Data listing
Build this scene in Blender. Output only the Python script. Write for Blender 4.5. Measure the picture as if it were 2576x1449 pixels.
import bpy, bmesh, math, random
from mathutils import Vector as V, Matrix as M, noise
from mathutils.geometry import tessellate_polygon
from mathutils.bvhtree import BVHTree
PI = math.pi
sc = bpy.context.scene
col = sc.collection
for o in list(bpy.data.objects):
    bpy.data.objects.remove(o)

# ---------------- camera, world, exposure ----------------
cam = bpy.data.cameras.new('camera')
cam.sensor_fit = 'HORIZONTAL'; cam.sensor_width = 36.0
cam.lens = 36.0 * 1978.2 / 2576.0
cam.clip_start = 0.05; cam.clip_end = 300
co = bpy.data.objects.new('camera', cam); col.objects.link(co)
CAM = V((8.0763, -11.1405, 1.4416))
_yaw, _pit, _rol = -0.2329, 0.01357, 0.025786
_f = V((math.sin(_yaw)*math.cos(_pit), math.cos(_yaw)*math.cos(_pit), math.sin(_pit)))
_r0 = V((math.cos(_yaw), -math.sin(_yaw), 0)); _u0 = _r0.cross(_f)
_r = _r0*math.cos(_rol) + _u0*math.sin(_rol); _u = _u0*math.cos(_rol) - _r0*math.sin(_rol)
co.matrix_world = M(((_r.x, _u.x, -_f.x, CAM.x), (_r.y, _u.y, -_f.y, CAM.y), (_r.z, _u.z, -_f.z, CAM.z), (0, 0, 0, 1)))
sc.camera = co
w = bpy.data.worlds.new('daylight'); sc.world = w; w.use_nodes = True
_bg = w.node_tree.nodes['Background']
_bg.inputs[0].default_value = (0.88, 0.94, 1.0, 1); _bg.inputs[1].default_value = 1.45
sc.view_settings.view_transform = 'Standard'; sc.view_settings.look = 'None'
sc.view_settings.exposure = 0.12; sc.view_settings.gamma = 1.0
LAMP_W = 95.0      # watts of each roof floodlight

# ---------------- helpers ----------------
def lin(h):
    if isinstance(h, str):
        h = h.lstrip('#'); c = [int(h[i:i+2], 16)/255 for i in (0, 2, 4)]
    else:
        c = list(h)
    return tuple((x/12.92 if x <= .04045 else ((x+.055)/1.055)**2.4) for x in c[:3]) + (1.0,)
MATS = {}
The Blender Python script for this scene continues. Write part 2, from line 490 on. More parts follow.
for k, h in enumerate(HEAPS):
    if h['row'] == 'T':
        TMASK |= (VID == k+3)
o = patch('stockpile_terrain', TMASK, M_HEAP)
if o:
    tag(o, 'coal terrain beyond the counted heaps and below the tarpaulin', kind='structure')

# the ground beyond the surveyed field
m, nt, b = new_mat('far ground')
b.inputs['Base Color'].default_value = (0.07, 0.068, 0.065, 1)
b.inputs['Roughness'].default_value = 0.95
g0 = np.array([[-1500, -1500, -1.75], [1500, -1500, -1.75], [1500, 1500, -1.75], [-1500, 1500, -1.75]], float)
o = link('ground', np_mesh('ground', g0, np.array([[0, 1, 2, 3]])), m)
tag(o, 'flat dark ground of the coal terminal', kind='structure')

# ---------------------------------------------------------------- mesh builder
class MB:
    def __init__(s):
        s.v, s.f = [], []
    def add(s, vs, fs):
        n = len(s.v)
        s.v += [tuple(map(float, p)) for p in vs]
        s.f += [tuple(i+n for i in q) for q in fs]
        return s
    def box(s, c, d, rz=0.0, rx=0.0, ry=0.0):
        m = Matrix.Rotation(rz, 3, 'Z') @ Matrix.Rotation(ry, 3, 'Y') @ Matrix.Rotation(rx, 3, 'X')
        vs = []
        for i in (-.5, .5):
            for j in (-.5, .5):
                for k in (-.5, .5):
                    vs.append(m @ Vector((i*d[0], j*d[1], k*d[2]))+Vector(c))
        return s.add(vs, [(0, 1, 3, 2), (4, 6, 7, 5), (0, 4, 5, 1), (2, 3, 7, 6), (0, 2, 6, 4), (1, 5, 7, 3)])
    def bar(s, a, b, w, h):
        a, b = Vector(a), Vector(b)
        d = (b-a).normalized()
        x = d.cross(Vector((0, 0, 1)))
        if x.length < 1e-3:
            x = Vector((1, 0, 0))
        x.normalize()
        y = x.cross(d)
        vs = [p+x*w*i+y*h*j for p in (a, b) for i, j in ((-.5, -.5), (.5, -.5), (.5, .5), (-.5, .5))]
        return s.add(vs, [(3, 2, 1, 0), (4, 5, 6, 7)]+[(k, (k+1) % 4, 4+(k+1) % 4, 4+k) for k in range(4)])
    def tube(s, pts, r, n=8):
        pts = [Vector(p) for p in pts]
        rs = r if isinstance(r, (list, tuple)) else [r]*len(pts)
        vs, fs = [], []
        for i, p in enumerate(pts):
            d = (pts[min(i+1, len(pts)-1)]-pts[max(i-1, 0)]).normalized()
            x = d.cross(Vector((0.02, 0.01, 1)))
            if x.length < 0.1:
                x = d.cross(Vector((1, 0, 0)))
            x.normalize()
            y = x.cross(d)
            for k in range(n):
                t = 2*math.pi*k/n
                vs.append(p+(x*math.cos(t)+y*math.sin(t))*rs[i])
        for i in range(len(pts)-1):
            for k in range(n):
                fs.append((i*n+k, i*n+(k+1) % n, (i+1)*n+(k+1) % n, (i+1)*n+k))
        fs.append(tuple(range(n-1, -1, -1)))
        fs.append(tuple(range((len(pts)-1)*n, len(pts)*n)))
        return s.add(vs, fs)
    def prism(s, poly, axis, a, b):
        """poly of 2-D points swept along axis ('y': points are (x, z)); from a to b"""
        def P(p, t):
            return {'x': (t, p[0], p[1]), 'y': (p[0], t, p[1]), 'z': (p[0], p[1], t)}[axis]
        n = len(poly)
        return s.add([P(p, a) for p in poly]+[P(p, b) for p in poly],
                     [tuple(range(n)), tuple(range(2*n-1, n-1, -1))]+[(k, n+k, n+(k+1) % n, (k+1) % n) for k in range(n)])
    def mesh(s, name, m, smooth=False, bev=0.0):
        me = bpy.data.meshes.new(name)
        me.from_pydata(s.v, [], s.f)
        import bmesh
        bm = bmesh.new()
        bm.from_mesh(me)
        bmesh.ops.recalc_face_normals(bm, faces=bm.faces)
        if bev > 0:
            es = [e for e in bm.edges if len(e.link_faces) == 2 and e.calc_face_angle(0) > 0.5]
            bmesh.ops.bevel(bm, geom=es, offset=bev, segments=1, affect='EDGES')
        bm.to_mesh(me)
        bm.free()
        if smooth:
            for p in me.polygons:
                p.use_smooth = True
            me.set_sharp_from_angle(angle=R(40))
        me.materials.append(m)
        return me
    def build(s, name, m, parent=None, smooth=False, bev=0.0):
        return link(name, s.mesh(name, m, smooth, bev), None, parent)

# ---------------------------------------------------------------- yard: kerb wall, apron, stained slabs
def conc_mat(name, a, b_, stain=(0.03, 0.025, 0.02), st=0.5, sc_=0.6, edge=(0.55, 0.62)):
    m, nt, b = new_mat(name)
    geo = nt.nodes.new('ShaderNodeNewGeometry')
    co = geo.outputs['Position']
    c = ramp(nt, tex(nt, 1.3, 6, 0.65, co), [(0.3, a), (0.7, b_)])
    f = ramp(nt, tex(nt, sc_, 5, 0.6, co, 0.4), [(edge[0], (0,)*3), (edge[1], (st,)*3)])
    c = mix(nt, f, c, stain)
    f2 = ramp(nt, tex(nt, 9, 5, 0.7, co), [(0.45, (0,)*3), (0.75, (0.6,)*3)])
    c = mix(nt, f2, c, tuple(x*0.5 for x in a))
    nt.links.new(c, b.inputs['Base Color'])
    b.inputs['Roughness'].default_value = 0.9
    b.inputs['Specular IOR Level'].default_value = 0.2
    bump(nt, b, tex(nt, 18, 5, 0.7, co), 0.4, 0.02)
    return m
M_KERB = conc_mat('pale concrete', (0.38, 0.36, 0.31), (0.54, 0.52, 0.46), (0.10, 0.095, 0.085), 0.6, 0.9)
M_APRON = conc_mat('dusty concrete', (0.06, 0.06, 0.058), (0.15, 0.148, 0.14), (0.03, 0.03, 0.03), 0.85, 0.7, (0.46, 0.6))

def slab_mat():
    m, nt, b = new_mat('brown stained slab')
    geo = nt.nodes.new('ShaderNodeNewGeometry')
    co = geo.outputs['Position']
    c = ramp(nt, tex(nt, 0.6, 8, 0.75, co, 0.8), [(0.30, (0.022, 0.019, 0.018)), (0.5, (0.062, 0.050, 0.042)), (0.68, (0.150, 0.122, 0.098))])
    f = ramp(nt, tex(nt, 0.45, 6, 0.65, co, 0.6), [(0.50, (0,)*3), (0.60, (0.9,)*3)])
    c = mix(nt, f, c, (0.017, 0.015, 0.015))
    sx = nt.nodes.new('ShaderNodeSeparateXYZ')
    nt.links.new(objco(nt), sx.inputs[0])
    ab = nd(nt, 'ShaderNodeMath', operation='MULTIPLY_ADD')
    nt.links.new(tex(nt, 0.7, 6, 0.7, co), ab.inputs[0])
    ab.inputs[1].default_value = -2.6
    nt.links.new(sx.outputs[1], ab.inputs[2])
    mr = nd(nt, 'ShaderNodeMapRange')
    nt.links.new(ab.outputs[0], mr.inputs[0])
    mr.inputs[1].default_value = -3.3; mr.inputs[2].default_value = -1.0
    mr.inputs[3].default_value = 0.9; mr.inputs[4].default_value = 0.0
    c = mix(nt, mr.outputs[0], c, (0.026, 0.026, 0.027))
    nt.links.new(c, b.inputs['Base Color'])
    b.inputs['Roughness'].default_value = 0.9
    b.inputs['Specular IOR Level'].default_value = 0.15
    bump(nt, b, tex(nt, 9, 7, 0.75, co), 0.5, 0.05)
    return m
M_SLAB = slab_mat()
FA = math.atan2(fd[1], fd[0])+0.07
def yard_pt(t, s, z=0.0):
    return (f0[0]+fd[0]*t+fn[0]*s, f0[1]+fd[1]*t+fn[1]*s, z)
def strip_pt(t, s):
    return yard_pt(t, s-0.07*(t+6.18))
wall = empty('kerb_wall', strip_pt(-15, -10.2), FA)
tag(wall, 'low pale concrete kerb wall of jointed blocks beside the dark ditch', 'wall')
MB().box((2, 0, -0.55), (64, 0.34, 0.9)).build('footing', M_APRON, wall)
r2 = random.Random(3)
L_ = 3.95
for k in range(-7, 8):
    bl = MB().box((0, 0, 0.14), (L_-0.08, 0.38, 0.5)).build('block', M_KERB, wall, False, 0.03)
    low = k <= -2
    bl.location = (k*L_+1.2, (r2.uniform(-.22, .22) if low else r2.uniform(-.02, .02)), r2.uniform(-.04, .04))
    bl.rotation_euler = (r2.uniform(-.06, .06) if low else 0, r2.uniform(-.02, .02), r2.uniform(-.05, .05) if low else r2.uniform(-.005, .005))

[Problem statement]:
In the listing above, reproduce the first line and each one after it through the line that contains "bpy.data.objects.remove(o)".

[Exercise result]:
Build this scene in Blender. Output only the Python script. Write for Blender 4.5. Measure the picture as if it were 2576x1449 pixels.
import bpy, bmesh, math, random
from mathutils import Vector as V, Matrix as M, noise
from mathutils.geometry import tessellate_polygon
from mathutils.bvhtree import BVHTree
PI = math.pi
sc = bpy.context.scene
col = sc.collection
for o in list(bpy.data.objects):
    bpy.data.objects.remove(o)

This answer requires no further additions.